「慇懃無礼」とは、「丁寧である」がかえって「無礼になる」という、という意味の言葉ですが、
慇懃無礼とまではいかなくても、なんとなく違和感のある「丁寧な対応」を受けた経験をお持ちではないでしょうか。
言葉や態度は丁寧、けれども表面的であると感じられる場合と、
言葉や態度が丁寧、なおかつ言葉と態度の間に隔たりがなく、親しみを感じる場合、
表現の違いはどこから生まれるのでしょうか。
ホテルやレストランなどで、同じように行き届いた対応であっても受け取る感覚に微妙な違いを感じることがあります。
その違いはどこから来るかというと、、、
「人の表現」によるものですから、その人の「あり方」に根差したものと推測されます。
ですから、礼儀作法などのテクニックを使う以前に、いったん自身の存在自体への問いかけという過程が必要になります。
その問いかけとはこの二つです。
「人としてどうありたいか」
「仕事において、何を大切にしているか」
この二つの問いに真摯に向き合うことで、自分が望む相手との関係性と実際の言葉使いや態度とのギャップがなくなり、表現が洗練されます。
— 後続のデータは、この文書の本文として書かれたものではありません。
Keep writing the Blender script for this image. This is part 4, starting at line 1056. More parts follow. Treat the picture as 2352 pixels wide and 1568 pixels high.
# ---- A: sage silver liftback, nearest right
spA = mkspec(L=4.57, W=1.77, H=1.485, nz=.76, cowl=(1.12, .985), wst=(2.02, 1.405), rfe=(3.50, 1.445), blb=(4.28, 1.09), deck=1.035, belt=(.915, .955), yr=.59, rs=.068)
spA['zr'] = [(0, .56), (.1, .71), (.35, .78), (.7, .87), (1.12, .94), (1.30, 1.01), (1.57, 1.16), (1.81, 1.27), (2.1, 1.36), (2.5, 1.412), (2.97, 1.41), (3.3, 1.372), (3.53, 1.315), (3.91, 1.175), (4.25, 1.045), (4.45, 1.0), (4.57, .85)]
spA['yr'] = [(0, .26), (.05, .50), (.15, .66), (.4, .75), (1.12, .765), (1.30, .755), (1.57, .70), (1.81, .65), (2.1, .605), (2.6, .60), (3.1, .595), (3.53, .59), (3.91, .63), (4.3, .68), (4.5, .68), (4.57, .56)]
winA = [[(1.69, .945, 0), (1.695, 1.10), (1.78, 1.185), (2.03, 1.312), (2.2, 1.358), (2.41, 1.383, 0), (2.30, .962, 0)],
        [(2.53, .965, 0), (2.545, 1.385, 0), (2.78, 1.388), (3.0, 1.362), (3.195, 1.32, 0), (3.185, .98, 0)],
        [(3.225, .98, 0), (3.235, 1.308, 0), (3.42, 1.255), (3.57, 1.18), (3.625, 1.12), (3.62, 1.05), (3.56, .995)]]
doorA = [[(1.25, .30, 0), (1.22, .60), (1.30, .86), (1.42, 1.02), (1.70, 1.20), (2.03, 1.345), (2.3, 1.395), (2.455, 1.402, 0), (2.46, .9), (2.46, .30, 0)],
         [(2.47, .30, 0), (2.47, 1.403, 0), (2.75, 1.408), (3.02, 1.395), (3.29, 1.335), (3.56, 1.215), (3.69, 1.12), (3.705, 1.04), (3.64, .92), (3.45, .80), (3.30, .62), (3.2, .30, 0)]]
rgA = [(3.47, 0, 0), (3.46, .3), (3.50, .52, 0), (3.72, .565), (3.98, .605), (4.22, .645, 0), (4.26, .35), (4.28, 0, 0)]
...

表現は自由。でも私はあえて丁寧さを大切にしたいとおもいます。
なぜならば、丁寧さは自分と相手の心を穏やかに包み、その安心感は自身の成長にもつながるからです。そしてその丁寧さを表現するのが礼儀正しさで、そのための手段が礼儀作法です。
礼儀正しさがお互いの安心感を生むとしたら、安心感から生まれる「質問してみよう」「提案してみよう」「挑戦してみよう」という積極性は、仕事におけるパフォーマンス向上の源泉になるはずです。
自分を育てることと、表現の洗練が相まってらせんを描くように成長していく、そのようなことが日常的に行われる環境作りに貢献したいと考えています。